_TASK DATA_.

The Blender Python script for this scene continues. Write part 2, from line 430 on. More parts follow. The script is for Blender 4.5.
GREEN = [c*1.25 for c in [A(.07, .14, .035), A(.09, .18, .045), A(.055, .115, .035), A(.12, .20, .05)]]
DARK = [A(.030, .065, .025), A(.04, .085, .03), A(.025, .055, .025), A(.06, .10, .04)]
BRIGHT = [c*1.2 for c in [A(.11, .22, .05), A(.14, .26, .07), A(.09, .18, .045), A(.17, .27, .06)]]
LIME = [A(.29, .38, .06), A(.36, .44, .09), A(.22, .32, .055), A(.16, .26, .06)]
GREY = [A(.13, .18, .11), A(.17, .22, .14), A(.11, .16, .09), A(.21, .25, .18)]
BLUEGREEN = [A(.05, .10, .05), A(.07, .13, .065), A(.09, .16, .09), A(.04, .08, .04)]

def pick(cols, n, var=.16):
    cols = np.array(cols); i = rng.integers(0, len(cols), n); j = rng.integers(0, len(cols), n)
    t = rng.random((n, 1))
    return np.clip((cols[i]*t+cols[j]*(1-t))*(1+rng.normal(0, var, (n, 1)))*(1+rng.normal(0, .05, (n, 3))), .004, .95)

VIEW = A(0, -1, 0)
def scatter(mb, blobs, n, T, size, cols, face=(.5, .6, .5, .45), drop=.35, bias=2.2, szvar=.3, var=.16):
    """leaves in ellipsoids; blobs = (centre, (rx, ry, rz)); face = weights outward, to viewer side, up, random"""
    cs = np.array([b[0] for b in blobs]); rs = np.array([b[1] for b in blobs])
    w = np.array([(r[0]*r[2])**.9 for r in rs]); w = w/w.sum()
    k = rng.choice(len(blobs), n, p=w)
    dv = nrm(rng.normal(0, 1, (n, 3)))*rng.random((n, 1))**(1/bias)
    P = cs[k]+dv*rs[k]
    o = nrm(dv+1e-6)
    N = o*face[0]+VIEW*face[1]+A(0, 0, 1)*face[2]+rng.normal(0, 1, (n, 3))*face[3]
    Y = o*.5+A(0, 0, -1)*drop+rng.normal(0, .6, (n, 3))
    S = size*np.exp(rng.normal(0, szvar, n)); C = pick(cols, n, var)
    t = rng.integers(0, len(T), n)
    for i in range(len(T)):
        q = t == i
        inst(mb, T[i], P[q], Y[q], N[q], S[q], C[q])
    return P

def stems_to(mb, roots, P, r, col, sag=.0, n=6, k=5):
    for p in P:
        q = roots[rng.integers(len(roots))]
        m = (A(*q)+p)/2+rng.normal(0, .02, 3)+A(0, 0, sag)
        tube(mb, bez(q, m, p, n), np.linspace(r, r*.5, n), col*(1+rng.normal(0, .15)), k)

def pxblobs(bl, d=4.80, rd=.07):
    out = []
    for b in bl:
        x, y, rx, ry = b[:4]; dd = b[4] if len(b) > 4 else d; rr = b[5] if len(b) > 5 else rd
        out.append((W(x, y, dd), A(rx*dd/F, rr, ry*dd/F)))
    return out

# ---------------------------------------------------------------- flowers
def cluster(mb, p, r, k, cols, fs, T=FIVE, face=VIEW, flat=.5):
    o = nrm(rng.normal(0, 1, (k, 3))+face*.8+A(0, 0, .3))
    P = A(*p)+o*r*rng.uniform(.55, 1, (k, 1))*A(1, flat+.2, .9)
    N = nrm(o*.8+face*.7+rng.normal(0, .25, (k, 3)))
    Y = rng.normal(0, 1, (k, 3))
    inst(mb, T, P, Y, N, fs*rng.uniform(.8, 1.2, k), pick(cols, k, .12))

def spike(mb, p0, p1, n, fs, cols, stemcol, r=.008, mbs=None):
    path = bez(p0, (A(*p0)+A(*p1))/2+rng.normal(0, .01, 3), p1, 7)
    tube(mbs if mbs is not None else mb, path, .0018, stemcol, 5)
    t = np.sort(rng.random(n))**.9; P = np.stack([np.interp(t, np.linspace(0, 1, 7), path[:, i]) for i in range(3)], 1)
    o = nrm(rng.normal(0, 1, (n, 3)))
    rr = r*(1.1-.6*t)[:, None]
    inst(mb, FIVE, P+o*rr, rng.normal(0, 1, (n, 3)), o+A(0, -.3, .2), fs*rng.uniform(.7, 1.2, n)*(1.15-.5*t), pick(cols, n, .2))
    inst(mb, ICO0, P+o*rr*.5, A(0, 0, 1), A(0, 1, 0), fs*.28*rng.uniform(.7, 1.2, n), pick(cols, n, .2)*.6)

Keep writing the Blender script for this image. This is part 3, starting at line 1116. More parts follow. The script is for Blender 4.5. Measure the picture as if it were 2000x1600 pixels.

_INSTRUCTION_.
Repeat the material word for word, in full.

_RESPONSE TO THIS EXERCISE_.
The Blender Python script for this scene continues. Write part 2, from line 430 on. More parts follow. The script is for Blender 4.5.
GREEN = [c*1.25 for c in [A(.07, .14, .035), A(.09, .18, .045), A(.055, .115, .035), A(.12, .20, .05)]]
DARK = [A(.030, .065, .025), A(.04, .085, .03), A(.025, .055, .025), A(.06, .10, .04)]
BRIGHT = [c*1.2 for c in [A(.11, .22, .05), A(.14, .26, .07), A(.09, .18, .045), A(.17, .27, .06)]]
LIME = [A(.29, .38, .06), A(.36, .44, .09), A(.22, .32, .055), A(.16, .26, .06)]
GREY = [A(.13, .18, .11), A(.17, .22, .14), A(.11, .16, .09), A(.21, .25, .18)]
BLUEGREEN = [A(.05, .10, .05), A(.07, .13, .065), A(.09, .16, .09), A(.04, .08, .04)]

def pick(cols, n, var=.16):
    cols = np.array(cols); i = rng.integers(0, len(cols), n); j = rng.integers(0, len(cols), n)
    t = rng.random((n, 1))
    return np.clip((cols[i]*t+cols[j]*(1-t))*(1+rng.normal(0, var, (n, 1)))*(1+rng.normal(0, .05, (n, 3))), .004, .95)

VIEW = A(0, -1, 0)
def scatter(mb, blobs, n, T, size, cols, face=(.5, .6, .5, .45), drop=.35, bias=2.2, szvar=.3, var=.16):
    """leaves in ellipsoids; blobs = (centre, (rx, ry, rz)); face = weights outward, to viewer side, up, random"""
    cs = np.array([b[0] for b in blobs]); rs = np.array([b[1] for b in blobs])
    w = np.array([(r[0]*r[2])**.9 for r in rs]); w = w/w.sum()
    k = rng.choice(len(blobs), n, p=w)
    dv = nrm(rng.normal(0, 1, (n, 3)))*rng.random((n, 1))**(1/bias)
    P = cs[k]+dv*rs[k]
    o = nrm(dv+1e-6)
    N = o*face[0]+VIEW*face[1]+A(0, 0, 1)*face[2]+rng.normal(0, 1, (n, 3))*face[3]
    Y = o*.5+A(0, 0, -1)*drop+rng.normal(0, .6, (n, 3))
    S = size*np.exp(rng.normal(0, szvar, n)); C = pick(cols, n, var)
    t = rng.integers(0, len(T), n)
    for i in range(len(T)):
        q = t == i
        inst(mb, T[i], P[q], Y[q], N[q], S[q], C[q])
    return P

def stems_to(mb, roots, P, r, col, sag=.0, n=6, k=5):
    for p in P:
        q = roots[rng.integers(len(roots))]
        m = (A(*q)+p)/2+rng.normal(0, .02, 3)+A(0, 0, sag)
        tube(mb, bez(q, m, p, n), np.linspace(r, r*.5, n), col*(1+rng.normal(0, .15)), k)

def pxblobs(bl, d=4.80, rd=.07):
    out = []
    for b in bl:
        x, y, rx, ry = b[:4]; dd = b[4] if len(b) > 4 else d; rr = b[5] if len(b) > 5 else rd
        out.append((W(x, y, dd), A(rx*dd/F, rr, ry*dd/F)))
    return out

# ---------------------------------------------------------------- flowers
def cluster(mb, p, r, k, cols, fs, T=FIVE, face=VIEW, flat=.5):
    o = nrm(rng.normal(0, 1, (k, 3))+face*.8+A(0, 0, .3))
    P = A(*p)+o*r*rng.uniform(.55, 1, (k, 1))*A(1, flat+.2, .9)
    N = nrm(o*.8+face*.7+rng.normal(0, .25, (k, 3)))
    Y = rng.normal(0, 1, (k, 3))
    inst(mb, T, P, Y, N, fs*rng.uniform(.8, 1.2, k), pick(cols, k, .12))

def spike(mb, p0, p1, n, fs, cols, stemcol, r=.008, mbs=None):
    path = bez(p0, (A(*p0)+A(*p1))/2+rng.normal(0, .01, 3), p1, 7)
    tube(mbs if mbs is not None else mb, path, .0018, stemcol, 5)
    t = np.sort(rng.random(n))**.9; P = np.stack([np.interp(t, np.linspace(0, 1, 7), path[:, i]) for i in range(3)], 1)
    o = nrm(rng.normal(0, 1, (n, 3)))
    rr = r*(1.1-.6*t)[:, None]
    inst(mb, FIVE, P+o*rr, rng.normal(0, 1, (n, 3)), o+A(0, -.3, .2), fs*rng.uniform(.7, 1.2, n)*(1.15-.5*t), pick(cols, n, .2))
    inst(mb, ICO0, P+o*rr*.5, A(0, 0, 1), A(0, 1, 0), fs*.28*rng.uniform(.7, 1.2, n), pick(cols, n, .2)*.6)

Keep writing the Blender script for this image. This is part 3, starting at line 1116. More parts follow. The script is for Blender 4.5. Measure the picture as if it were 2000x1600 pixels.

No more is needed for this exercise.